James K. Lambert ('05 M.F.A.) biography
Many independent filmmakers dream of traveling to Park City, Utah, to see their work screened at the Sundance Film Festival. Some films that receive awards at Sundance — both documentaries and feature films — are later nominated for Academy Awards.
As a student in UNT's program in documentary film, James K. Lambert was lucky enough to be hired as an intern with Deep Ellum Pictures in Dallas — and to work on a film that received a Special Jury Award at the 2006 Sundance Film Festival.
While an intern, Lambert began screening footage for the documentary TV Junkie. The film follows a television reporter for Inside Edition who is addicted to crack. After Lambert — one of the first two graduates of UNT's program — received his M.F.A. degree in 2005, he was hired by Deep Ellum as an assistant editor.
"It proved to be a great opportunity, even before we won an award at Sundance," he says.
A native of Minneapolis, Lambert moved to Denton in 2002 just after he earned his bachelor's degree in American studies and film studies from the University of Minnesota at Twin Cities.
"I've been interested in film forever, but there's something about documentary that attracted me to it," he says. "You can certainly capture reality more in documentaries than you can in a fiction film, and people can look back at a documentary and have a sense of what happened in history."
From That Moment On, his second-year film in the M.F.A. program, features President John F. Kennedy's assassination site, Dealey Plaza, in downtown Dallas. To track the history of the plaza before and after the 1963 assassination, Lambert interviewed visitors to the plaza, including conspiracy theorists; staff members of the adjacent Sixth Floor Museum; the president and chair of Belo Corp., whose great-grandfather was George Bannerman Dealey; and UNT Chancellor Lee Jackson, a former Dallas County judge.
"I tried to highlight things that are not commonly known, like who Dealey was," Lambert says.
From That Moment On was named the Best Documentary by a Student at Dallas' Deep Ellum Film Festival in November 2005.
After graduating from UNT, Lambert moved back to Minneapolis to work as a freelance editor and college instructor.
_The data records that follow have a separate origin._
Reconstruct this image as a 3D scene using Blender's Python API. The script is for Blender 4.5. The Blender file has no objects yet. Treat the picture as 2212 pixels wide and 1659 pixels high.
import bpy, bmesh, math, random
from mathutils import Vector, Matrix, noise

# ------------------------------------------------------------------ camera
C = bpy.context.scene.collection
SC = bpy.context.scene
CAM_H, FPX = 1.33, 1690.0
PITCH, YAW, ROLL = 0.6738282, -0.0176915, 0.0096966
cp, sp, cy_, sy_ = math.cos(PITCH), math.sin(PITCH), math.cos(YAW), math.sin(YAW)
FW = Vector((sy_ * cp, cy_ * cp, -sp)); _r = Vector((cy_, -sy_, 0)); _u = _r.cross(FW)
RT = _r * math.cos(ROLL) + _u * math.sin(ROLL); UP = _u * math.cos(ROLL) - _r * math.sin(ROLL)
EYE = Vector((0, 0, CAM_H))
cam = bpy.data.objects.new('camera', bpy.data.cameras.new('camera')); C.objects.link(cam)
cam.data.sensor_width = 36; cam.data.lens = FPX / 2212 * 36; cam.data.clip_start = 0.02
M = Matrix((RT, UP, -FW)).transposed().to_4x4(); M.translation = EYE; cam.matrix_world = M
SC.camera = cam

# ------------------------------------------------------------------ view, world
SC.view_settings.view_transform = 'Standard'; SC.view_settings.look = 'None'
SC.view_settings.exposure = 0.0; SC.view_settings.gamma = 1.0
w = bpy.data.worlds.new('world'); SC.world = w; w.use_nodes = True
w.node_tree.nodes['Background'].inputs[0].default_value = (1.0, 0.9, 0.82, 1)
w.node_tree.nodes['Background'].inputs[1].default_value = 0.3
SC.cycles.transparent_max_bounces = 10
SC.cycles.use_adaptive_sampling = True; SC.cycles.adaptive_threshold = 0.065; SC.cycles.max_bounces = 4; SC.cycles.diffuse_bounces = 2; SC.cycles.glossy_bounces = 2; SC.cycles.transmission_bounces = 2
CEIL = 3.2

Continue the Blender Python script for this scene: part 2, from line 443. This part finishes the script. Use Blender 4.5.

Last year, he edited First Avenue ‘Hayday,' a documentary of concert footage shot at the Minneapolis nightclub First Avenue between 1985 and 1992. He says he would like to have a full-time career producing his own films.
"One of my big challenges is trying to find money to do films," Lambert says. "I have recently found some teaching work to supplement my income as a freelancer, but I have not found the kind of backing I need to make a decent film."
He says another challenge for him is editing hours of footage down into a workable film.
"The term learned at UNT was ‘killing off babies' — removing scenes that you love because they don't work in the overall film. No one's ever going to see those babies," he says.